In the UK House of Commons debate, the Member who opposed the bill (as per the conditions of the 10 minute rule bill) was also a Conservative, Sir Peter Bottomley. Sir Peter noted that when he first became interested in politics, there were no political parties listed on the ballot paper – only the candidates’ names, and that perhaps it would be a good idea to return to such a practice. He also noted that while it was true that many MPs owed their election to their party, he believed that constituents’ trust in their MPs “comes from what we do, not from whether we decide to change our party.” He did agree with Skidmore that the matter should be debated, but “that it should be the subject of a Bill that should be enacted is controvertible, and I would say that it is wrong.”

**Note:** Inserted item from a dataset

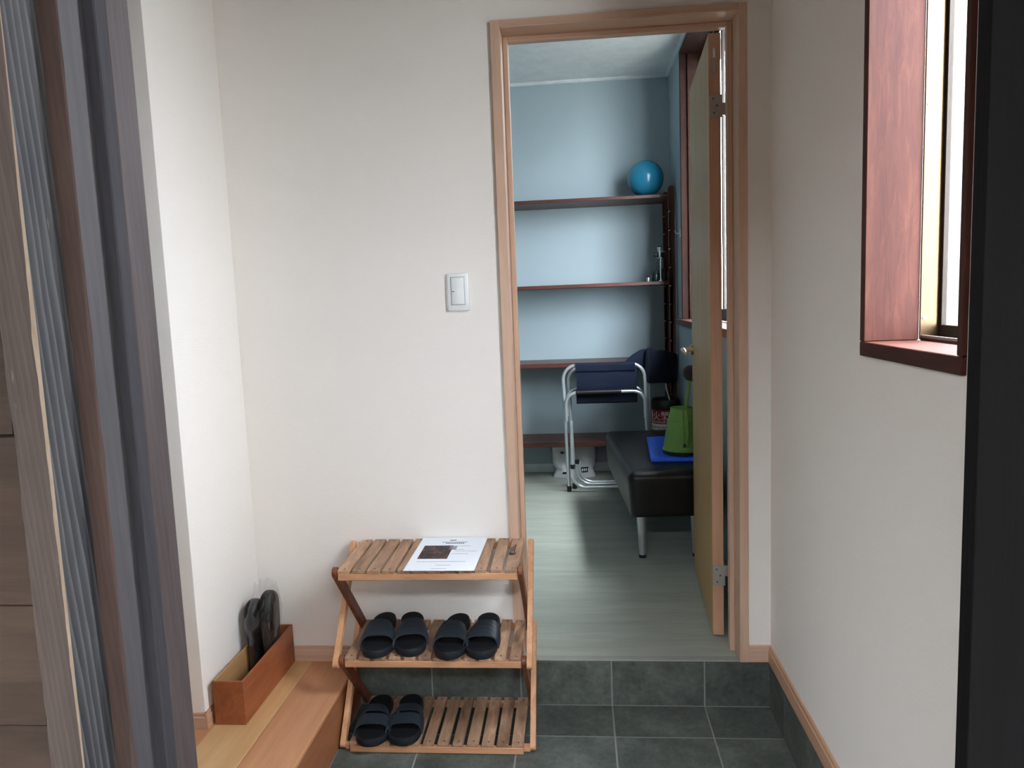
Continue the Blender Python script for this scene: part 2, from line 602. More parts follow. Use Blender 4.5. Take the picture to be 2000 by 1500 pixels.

The BBC’s Mark D’Arcy raised another argument in favour of passing a bill to regulate floor crossing, which is that it “would also stop constituencies which thought they had elected someone with a particular point of view being lumbered with something they didn’t vote for”. This argument would have more legitimacy if countries such as the UK and Canada didn’t use First-Past-the-Post as their electoral system. Given that the majority of MPs are not elected with majority support in their riding, it is a bit difficult to argue that an MP winning his or her seat with less than 50% of the vote (often much less than 50%) can be interpreted as a solid endorsement of that MP’s party (or even that MP).

Bill C-306 was soundly defeated at second reading, 181-91. In the case of Mr. Skidmore’s bill, as is usually the case with ten minute rule bills, it didn’t receive any further debate.